Waymo updates 3,800 robotaxis after they 'drive into standing water'

Standing Water as a Hard Perception Problem

  • Many note that distinguishing wet pavement, shallow puddles, and deep or moving water is genuinely hard, even for humans.
  • Others dispute that humans “frequently” drive into floodwaters, saying it’s rare relative to total miles driven and more tied to specific regions and conditions.
  • Examples from Texas, England, rural US, and fords/low-water crossings underline how common dangerous water situations can be in some areas.

Mapping, HD Maps, and a Dynamic World

  • Waymo is described as heavily reliant on HD lidar-based maps of service areas.
  • Some argue this mapping could help infer water depth by comparing current readings to stored road geometry.
  • Others stress maps go stale quickly due to construction, lane shifts, floods, sinkholes, earthquakes, etc., and real-time aggregation and distribution of changes is unsolved at scale.

Sensors and Technical Approaches

  • Suggestions: dedicated water / wading sensors, ultrasound, float switches, moisture sensors, radar, world-model-based inference, or inferring from vehicle deceleration and crowdsourced phone sensor data.
  • Concerns: many sensors only detect depth after entering water; condensation, salt, bumps, and interference complicate designs.
  • Lidar often treats standing water like a mirror; multi-return lidar may sometimes see both surface and road.
  • Debate over lidar+camera vs camera-only: more sensors can help but also dilute engineering focus; fusion and sensitivity/specificity trade-offs are nontrivial.
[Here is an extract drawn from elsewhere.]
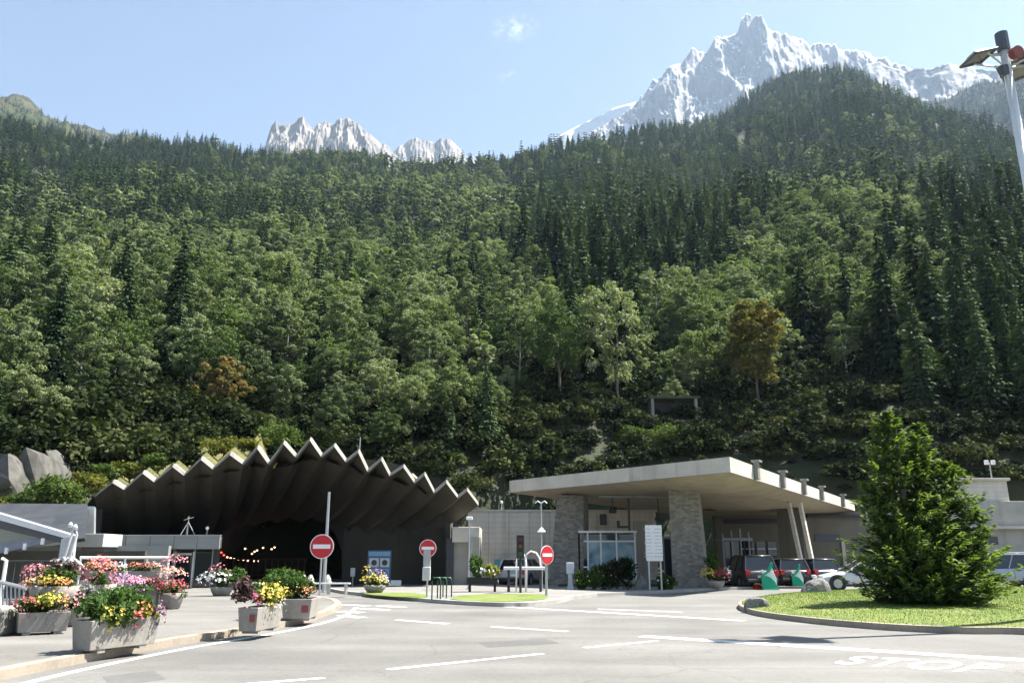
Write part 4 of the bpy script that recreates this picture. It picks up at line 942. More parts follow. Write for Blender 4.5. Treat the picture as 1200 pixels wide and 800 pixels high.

Safety, Edge Cases, and AV vs Human Drivers

  • Some see this as an expected edge case; software can be patched fleetwide, leading to long-term safety improvements humans don’t get.
  • Others highlight regressions and novel edge cases will always exist, and “stopped car” failure modes can still be dangerous (e.g., in floods, on highways, on tracks).
  • Comparisons to Tesla: anecdotes show FSD sometimes avoids water and sometimes aims for it, implying remaining model/data limitations.

“Recall” Terminology and Regulation

  • Multiple comments note that “recall” here means a safety defect plus a fix, often just an over-the-air update.
  • Several argue the term misleads the public, conflating catastrophic hardware defects with software patches, but others emphasize it is a regulated, legally defined term that signals a safety issue regardless of fix method.